Invero, a ben vedere, un elemento distintivo della fattispecie prevista dall’art. 495 c.p. si rinviene ancora nel verbo “attesta” seguito dall’avverbio “falsamente” che compaiono al primo comma, termini che non si rinvengono nel sussidiario art. 496 c.p..

Tale elemento, rapportato al mantenimento delle due aggravanti già contemplate nel secondo comma dell’art. 495 c.p., per l’ipotesi che la falsa dichiarazione sia commessa in atti dello stato civile (e dunque in tal caso il recepimento della dichiarazione nell’atto pubblico tornerebbe contraddittoriamente a segnare la tipicità della fattispecie) ovvero sia stata resa da un imputato o da un indagato all’autorità giudiziaria o abbia determinato una erronea iscrizione nel casellario giudiziale e tenuto conto del più grave trattamento sanzionatorio riservato dall’art. 495 c.p., implica necessariamente che tuttora, nonostante l’eliminazione dell’espresso riferimento all’atto pubblico, qualora il soggetto renda false dichiarazioni “attestanti” (e cioè tese a garantire) il proprio stato o altre qualità della propria o altrui persona che, in quanto tali, siano destinate ad essere riprodotte in un atto fidefaciente idoneo a documentarle, debba continuare a trovare applicazione la norma incriminatrice di cui all’art. 495 c.p.” (Cassazione n. 20045/2009).
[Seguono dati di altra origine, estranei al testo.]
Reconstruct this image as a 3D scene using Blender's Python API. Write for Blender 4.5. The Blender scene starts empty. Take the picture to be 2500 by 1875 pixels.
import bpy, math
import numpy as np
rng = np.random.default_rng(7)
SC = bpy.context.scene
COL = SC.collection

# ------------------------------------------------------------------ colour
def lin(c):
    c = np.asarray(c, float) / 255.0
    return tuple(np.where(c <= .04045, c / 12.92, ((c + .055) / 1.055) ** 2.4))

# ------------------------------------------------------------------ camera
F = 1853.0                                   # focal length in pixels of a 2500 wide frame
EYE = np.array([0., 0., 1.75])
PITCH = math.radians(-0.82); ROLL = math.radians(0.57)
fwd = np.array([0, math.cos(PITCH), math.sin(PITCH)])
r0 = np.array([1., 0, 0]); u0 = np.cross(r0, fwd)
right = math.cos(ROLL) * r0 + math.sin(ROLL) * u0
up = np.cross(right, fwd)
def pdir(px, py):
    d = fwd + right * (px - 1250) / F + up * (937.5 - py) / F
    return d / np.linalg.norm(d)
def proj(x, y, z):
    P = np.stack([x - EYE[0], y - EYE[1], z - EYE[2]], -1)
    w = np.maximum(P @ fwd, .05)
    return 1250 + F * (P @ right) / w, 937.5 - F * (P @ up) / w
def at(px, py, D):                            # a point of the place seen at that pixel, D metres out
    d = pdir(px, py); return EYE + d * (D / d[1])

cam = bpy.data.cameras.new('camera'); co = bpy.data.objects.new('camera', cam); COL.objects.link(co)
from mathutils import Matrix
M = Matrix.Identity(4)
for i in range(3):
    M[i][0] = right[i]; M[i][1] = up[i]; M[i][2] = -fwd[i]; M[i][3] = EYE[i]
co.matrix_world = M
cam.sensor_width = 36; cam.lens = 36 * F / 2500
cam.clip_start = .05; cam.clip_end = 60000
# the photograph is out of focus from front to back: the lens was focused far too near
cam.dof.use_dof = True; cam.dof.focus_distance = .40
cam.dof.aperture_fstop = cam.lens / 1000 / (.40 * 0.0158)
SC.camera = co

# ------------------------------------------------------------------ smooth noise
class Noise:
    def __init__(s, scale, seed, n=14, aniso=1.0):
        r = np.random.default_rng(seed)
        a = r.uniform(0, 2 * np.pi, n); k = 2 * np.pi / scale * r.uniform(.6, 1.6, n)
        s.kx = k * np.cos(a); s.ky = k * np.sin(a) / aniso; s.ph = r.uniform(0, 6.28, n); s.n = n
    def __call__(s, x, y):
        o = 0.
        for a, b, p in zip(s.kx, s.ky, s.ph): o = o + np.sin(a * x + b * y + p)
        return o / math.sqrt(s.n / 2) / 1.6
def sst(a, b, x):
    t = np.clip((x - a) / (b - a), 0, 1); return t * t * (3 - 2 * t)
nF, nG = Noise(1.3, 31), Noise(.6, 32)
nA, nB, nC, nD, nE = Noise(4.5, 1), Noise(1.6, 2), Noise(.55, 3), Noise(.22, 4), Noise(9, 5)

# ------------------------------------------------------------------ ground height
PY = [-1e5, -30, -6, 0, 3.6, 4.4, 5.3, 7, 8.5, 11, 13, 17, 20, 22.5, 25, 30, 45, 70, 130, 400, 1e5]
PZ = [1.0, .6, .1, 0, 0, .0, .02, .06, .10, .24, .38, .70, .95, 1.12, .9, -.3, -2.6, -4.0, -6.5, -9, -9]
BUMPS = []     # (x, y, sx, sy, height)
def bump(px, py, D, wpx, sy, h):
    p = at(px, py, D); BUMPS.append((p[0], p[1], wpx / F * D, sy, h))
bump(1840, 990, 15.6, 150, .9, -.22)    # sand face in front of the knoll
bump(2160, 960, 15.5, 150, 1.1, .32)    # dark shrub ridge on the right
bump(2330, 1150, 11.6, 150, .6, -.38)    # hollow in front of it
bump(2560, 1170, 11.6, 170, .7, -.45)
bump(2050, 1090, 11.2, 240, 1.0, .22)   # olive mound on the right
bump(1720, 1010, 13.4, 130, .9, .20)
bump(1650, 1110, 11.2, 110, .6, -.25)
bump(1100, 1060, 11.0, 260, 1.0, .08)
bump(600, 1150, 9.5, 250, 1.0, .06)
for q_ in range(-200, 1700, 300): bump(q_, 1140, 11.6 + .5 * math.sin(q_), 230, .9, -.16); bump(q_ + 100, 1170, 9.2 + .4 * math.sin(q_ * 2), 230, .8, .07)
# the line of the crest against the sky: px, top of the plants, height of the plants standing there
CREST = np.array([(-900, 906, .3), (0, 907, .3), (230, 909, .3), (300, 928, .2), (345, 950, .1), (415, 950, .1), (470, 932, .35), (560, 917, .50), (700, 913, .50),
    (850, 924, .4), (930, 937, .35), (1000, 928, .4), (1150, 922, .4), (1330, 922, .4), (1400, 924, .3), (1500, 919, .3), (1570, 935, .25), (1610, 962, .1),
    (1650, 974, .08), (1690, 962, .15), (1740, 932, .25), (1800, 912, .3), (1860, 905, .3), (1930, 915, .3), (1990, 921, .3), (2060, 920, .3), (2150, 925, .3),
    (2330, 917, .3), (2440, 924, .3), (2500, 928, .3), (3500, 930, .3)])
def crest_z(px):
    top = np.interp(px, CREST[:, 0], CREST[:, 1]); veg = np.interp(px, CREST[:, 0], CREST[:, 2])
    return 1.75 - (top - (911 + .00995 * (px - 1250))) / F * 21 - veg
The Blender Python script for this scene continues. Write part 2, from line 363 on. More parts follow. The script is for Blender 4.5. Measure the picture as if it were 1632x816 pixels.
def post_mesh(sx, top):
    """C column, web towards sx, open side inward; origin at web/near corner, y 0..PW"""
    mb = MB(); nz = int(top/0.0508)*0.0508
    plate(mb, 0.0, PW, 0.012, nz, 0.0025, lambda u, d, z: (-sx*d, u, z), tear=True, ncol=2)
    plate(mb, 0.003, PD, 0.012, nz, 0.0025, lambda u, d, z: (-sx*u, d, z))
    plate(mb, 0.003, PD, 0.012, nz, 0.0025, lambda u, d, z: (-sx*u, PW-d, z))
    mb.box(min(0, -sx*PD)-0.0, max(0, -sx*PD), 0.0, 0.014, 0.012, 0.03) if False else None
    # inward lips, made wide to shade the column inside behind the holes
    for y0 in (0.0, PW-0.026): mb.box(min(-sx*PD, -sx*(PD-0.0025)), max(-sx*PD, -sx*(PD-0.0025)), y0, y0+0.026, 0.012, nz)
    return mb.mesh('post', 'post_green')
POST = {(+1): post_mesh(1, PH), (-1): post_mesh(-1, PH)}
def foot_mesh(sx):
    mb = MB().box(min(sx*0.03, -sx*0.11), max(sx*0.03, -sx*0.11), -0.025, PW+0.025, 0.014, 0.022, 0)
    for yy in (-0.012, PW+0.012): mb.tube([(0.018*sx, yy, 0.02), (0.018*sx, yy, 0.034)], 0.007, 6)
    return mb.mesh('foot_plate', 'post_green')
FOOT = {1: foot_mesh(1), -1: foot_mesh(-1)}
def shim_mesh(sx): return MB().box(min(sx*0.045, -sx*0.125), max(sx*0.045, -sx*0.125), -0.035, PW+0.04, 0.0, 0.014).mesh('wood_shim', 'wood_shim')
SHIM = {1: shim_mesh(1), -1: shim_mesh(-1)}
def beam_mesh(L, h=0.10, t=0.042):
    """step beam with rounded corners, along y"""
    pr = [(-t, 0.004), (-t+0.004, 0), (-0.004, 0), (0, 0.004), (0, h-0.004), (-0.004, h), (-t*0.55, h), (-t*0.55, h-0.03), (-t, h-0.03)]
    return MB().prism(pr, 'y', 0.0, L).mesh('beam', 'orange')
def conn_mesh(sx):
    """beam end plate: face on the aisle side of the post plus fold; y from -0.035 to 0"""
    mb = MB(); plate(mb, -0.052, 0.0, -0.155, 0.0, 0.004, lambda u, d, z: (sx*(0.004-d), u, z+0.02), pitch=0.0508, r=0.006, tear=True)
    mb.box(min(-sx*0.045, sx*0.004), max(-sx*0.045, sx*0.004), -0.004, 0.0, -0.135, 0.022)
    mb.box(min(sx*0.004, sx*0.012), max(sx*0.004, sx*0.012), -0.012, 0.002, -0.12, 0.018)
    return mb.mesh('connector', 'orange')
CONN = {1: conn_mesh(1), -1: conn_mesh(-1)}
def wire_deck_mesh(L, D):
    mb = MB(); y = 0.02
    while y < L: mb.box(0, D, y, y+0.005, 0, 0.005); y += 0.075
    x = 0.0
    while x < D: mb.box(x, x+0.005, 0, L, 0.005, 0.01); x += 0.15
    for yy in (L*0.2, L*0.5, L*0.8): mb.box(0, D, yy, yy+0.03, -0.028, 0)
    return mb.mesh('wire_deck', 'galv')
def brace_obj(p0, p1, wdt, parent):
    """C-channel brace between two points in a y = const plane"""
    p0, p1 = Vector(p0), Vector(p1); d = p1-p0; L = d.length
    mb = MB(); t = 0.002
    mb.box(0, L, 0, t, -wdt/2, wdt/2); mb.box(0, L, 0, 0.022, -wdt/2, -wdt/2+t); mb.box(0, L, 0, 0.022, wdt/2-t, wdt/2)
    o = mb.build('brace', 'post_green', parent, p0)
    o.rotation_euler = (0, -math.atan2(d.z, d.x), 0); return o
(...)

In ordine, invece, alla distinzione tra i reati di cui all’articolo 483 e 495 del Codice Penale e la fattispecie di cui all’articolo 567 e 495 del medesimo codice, la Cassazione ha precisato che il falso di cui all’articolo 483 è riferito a fatti di cui l’atto è destinato a provare la verità (Cassazione n. 8996/1994) e che il reato di alterazione di stato di cui all’articolo 567, comma 2, si commette nella formazione dell’atto di nascita (Cassazione n. 5356 /2006).

III. Le questioni aperte

1. Falsa dichiarazione in ordine alla insussistenza di precedenti penali: quale reato?

La Suprema Corte ha affermato che integra il reato di cui all’articolo 496, la condotta di colui che falsamente, in sede di dichiarazione sostitutiva di atto notorio, presentata al fine di conseguire il passaporto, dichiara di non avere precedenti penali in quanto in tal caso la dichiarazione del privato, ancorché preordinata ad avere un’autorizzazione amministrativa, non è destinata ad incidere direttamente o indirettamente anche sulla formazione di un atto pubblico (Cassazione n. 35447/2009).

In senso contrario si è pronunciata la Corte di Cassazione con la sentenza n. 16772/2008 dove ha avuto modo di affermare che “la mancata indicazione, nell’apposito modulo di richiesta del passaporto, della esistenza di precedenti penali da luogo alla configurabilità del reato di cui all’art. 495 c.p., u.c. trattandosi di implicita falsa attestazione inerente una qualità del dichiarante, con esclusione, quindi, tanto del reato di cui all’ art. 483 c.p. quanto di quello di cui all’ art. 496”.